* _Goal_:
Leave out the pictures and repeat the rest of the material exactly.

* _Information provided_:
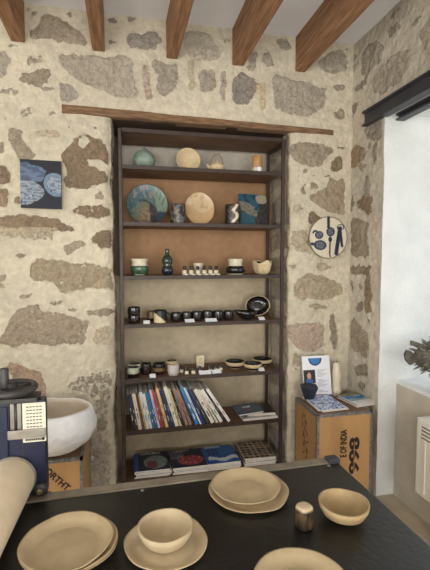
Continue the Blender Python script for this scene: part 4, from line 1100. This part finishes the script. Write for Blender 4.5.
for k in range(22):
    zz = .47-.0125*k*1.25; yy = .02+.03*math.sin(k*1.9)-.002*k
    b.box((-.0007, -.014, -.003), (0, .014, .003), None, T(-cw/2-.0001, yy, zz) @ RX(R(random.choice([35, -40, 70, 60, 20]))))
b.build('brush_marks', M_ink, tc)
# left chest
lx = -.200
lc = tea_chest('tea_chest', 'plywood tea chest with metal edges left of the shelving, carrying a white plaster bowl', .40, .40, .45, (lx-.20, 2.15, 0), R(0))
writing('NORTHT', .042, M_ink, lc, (.006+.20-.20, -.2022, .425), (PI/2, R(47), 0), .0012, 1.0, 'stencil_lettering')
writing('IL', .034, M_ink, lc, (.024, -.2022, .302), (PI/2, 0, 0), .001, 1.3, 'stencil_lettering')
# plaster bowl
r = .200; bh = .20
b, _ = pot('m', [(r*.34, 0), (r*.58, bh*.06), (r*.84, bh*.26), (r*.98, bh*.52), (r*1.0, bh*.68), (r*.92, bh*.88), (r*.88, bh)], .016, M_plaster, mat('plaster_inside', (206, 192, 172), .95, .05, 14, .4, 40), n=60,
           fn=lambda v: (v.x*(1+.03*nz(v.x*5, v.y*5)), v.y*(1+.03*nz(v.y*5, v.x*5)), v.z*(1+.05*nz(v.x*6+3, v.y*6)*(v.z/.2))))
c0 = atZ(49, 441, .452)
tag(b.build('plaster_bowl', None, None, (at(48.5, 2.03), 2.035, .4635), (R(-3), R(2), 0)), 'large rough white plaster bowl standing on the left tea chest', 'bowl')

# papers on the right chest
def quad(pts, zz):
    P = [atZ(x, y, zz) for x, y in pts]; c = sum(P, Vector())/4
    wv = ((P[1]-P[0])+(P[2]-P[3]))/2; dv = ((P[0]-P[3])+(P[1]-P[2]))/2
    return c, wv.length, dv.length, math.atan2(wv.y, wv.x)
def leaflet(kind):
    def f(x, y):
        n = nz(x*9, y*9, kind*2.3+4); n2 = nz(x*20, y*20, kind)
        if kind == 0:
            if y > .9: return (150, 130, 100)
            if n > .18: return (110, 134, 196)
            if n < -.25: return (70, 84, 140)
            return (208, 218, 236)
        if y > .72: return (150, 140, 116) if n > -.1 else (96, 98, 84)
        if abs(y-.55-.06*math.sin(x*7)) < .10: return (50, 128, 198)
        if y > .25: return (112, 150, 170) if n2 > 0 else (176, 188, 176)
        return (222, 224, 222)
    return f
zt = CH+.0025
c, w_, d_, a_ = quad([(303, 397), (327, 395.5), (349, 410.5), (317, 414)], zt)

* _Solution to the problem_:
Continue the Blender Python script for this scene: part 4, from line 1100. This part finishes the script. Write for Blender 4.5.
for k in range(22):
    zz = .47-.0125*k*1.25; yy = .02+.03*math.sin(k*1.9)-.002*k
    b.box((-.0007, -.014, -.003), (0, .014, .003), None, T(-cw/2-.0001, yy, zz) @ RX(R(random.choice([35, -40, 70, 60, 20]))))
b.build('brush_marks', M_ink, tc)
# left chest
lx = -.200
lc = tea_chest('tea_chest', 'plywood tea chest with metal edges left of the shelving, carrying a white plaster bowl', .40, .40, .45, (lx-.20, 2.15, 0), R(0))
writing('NORTHT', .042, M_ink, lc, (.006+.20-.20, -.2022, .425), (PI/2, R(47), 0), .0012, 1.0, 'stencil_lettering')
writing('IL', .034, M_ink, lc, (.024, -.2022, .302), (PI/2, 0, 0), .001, 1.3, 'stencil_lettering')
# plaster bowl
r = .200; bh = .20
b, _ = pot('m', [(r*.34, 0), (r*.58, bh*.06), (r*.84, bh*.26), (r*.98, bh*.52), (r*1.0, bh*.68), (r*.92, bh*.88), (r*.88, bh)], .016, M_plaster, mat('plaster_inside', (206, 192, 172), .95, .05, 14, .4, 40), n=60,
           fn=lambda v: (v.x*(1+.03*nz(v.x*5, v.y*5)), v.y*(1+.03*nz(v.y*5, v.x*5)), v.z*(1+.05*nz(v.x*6+3, v.y*6)*(v.z/.2))))
c0 = atZ(49, 441, .452)
tag(b.build('plaster_bowl', None, None, (at(48.5, 2.03), 2.035, .4635), (R(-3), R(2), 0)), 'large rough white plaster bowl standing on the left tea chest', 'bowl')

# papers on the right chest
def quad(pts, zz):
    P = [atZ(x, y, zz) for x, y in pts]; c = sum(P, Vector())/4
    wv = ((P[1]-P[0])+(P[2]-P[3]))/2; dv = ((P[0]-P[3])+(P[1]-P[2]))/2
    return c, wv.length, dv.length, math.atan2(wv.y, wv.x)
def leaflet(kind):
    def f(x, y):
        n = nz(x*9, y*9, kind*2.3+4); n2 = nz(x*20, y*20, kind)
        if kind == 0:
            if y > .9: return (150, 130, 100)
            if n > .18: return (110, 134, 196)
            if n < -.25: return (70, 84, 140)
            return (208, 218, 236)
        if y > .72: return (150, 140, 116) if n > -.1 else (96, 98, 84)
        if abs(y-.55-.06*math.sin(x*7)) < .10: return (50, 128, 198)
        if y > .25: return (112, 150, 170) if n2 > 0 else (176, 188, 176)
        return (222, 224, 222)
    return f
zt = CH+.0025
c, w_, d_, a_ = quad([(303, 397), (327, 395.5), (349, 410.5), (317, 414)], zt)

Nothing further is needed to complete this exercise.